A: Not only does it not hurt — it helps. All content under the same domain means Google accumulates authority at the root level. However, if your sub-sites cover wildly different topics (e.g., fitness and coding), Google may get confused about your site's overall theme. Keep sub-sites logically related.

Q: Does Vercel's free plan support multiple domain binding?

A: Yes. Vercel only cares about which domain you deploy to, not how you structure URLs. One project supports multiple domains.

Q: Does one site's content affect another's rankings?

A: Yes, positively. All content shares the same root domain's authority. High-quality content on one site boosts the entire domain's trust, helping other sites rank better.

Q: Is this suitable for very different content topics?

A: Not really. Google judges topical authority based on overall site content. Mixing too many unrelated topics under one domain can dilute authority. Best to keep sub-sites thematically connected.

Q: Do I need separate GSC for each site?

A: No. All sub-sites are under the same domain. Configure one site (the root domain) in GSC, then view each path's performance data within the same property.

Summary

Running three content sites on one domain: Next.js sub-path architecture + Vercel free hosting.
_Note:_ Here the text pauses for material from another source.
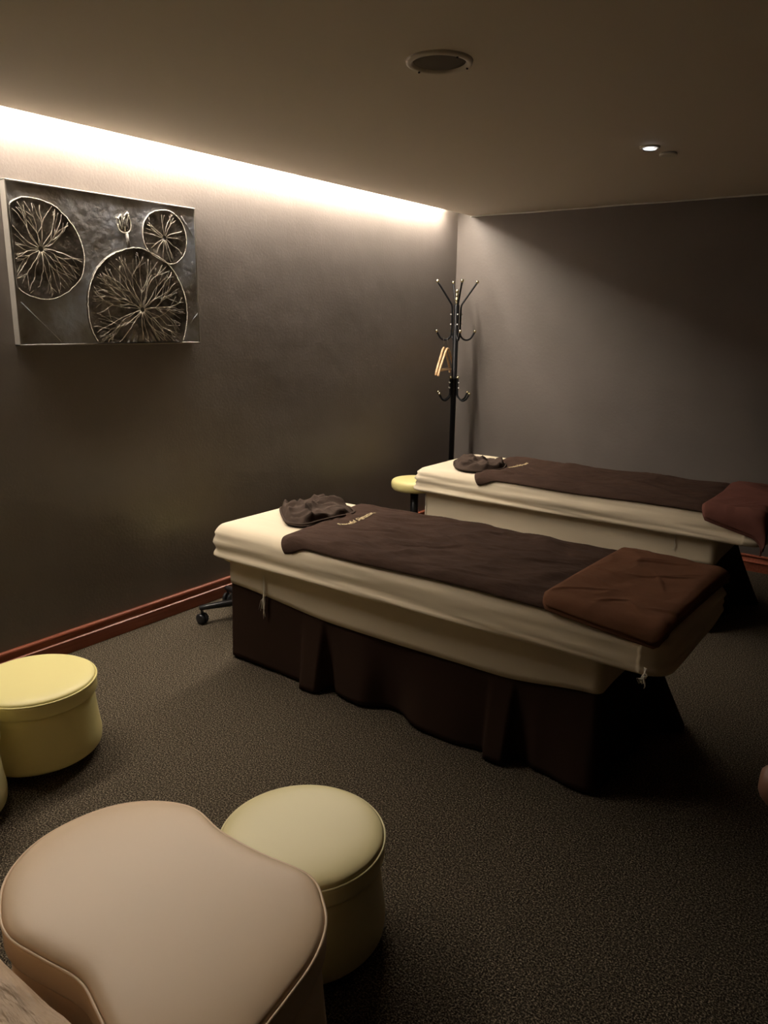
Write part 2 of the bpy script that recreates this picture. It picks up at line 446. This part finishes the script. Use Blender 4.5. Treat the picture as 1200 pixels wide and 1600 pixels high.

  • Cost: From $18-30/year for three domains down to $6-10/year — save two-thirds
  • Management: One GitHub repo, one Vercel project for all sites
  • SEO: Authority concentrated on root domain, every sub-site benefits
  • Efficiency: One push updates all sites, shared components

If you're planning multi-site operations, this solution is worth trying. The technical barrier from one site to many is low. The real challenge is replicating your operational capability.

First get profitable with one direction. Only when traffic is consistently above 500 daily UV and revenue covers your time cost should you start a second site. Don't start with three — you won't be able to manage it.